Yesterday Mark Zuckerberg revealed his new "privacy-focused vision for social networking" in a brief manifesto which indirectly acknowledges the company's previous failures. The vision is based on a privacy-centric platform the company claims will be built openly and in consultation with experts across various fields. Presumably this is all after it's finished doing everything it can to fight privacy laws.

The post claims to be authored by the 'Zucc himself, and it's a delightful mix of slightly confused metaphors and a revisionist narrative painting Facebook as a champion for privacy even as it acknowledges its repeated failures. (I'm not kidding, it's amazing in a very 2019 sense.)

Zuckerberg at least has the self-awareness to acknowledge this announcement could be seen as ironic:

I understand that many people don't think Facebook can or would even want to build this kind of privacy-focused platform -- because frankly we don't currently have a strong reputation for building privacy protective services, and we've historically focused on tools for more open sharing.
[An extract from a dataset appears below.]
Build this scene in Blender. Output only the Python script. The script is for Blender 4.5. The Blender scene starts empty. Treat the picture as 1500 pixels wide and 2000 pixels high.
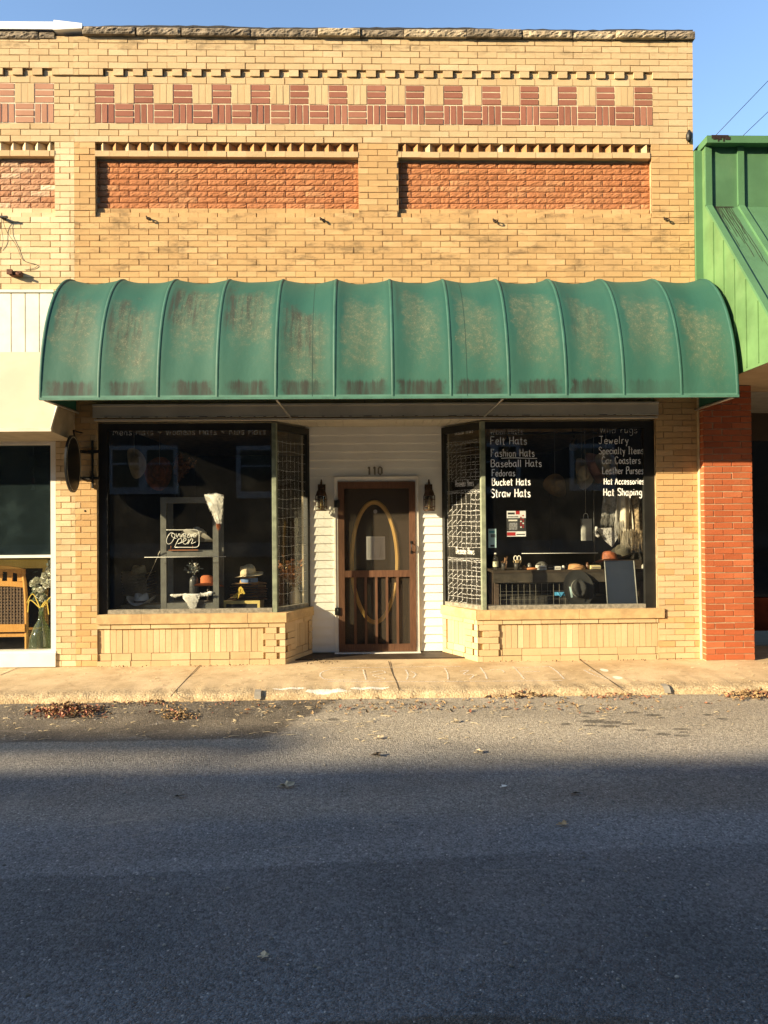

But we've repeatedly shown that we can evolve to build the services that people really want, including in private messaging and stories.

According to the details of this announcement, the new platform will be founded on six basic, inconsistently capitalized, occasionally redundant principles:

  • Private interaction
  • Encryption
  • Reducing Permanence
  • Safety
  • Interoperability
  • Secure data storage

The most interesting of these from a product standpoint is interoperability, in which Facebook outlines further cross-service communications for its various products, like sending an SMS over Facebook Messenger reaching your buddy via encryption over WhatsApp, etc. Most of the other principles are more generalized ideals, painting a picture that balances legal and moral requirements with customer security and privacy as Facebook works to redevelop its products with those concerns in mind.

The company plans to rebuild at least some of services around this new platform "over the next few years" with repeated reference to cooperating with and seeking advice from privacy and security experts during the process.

It's okay to laugh, it's hard not to.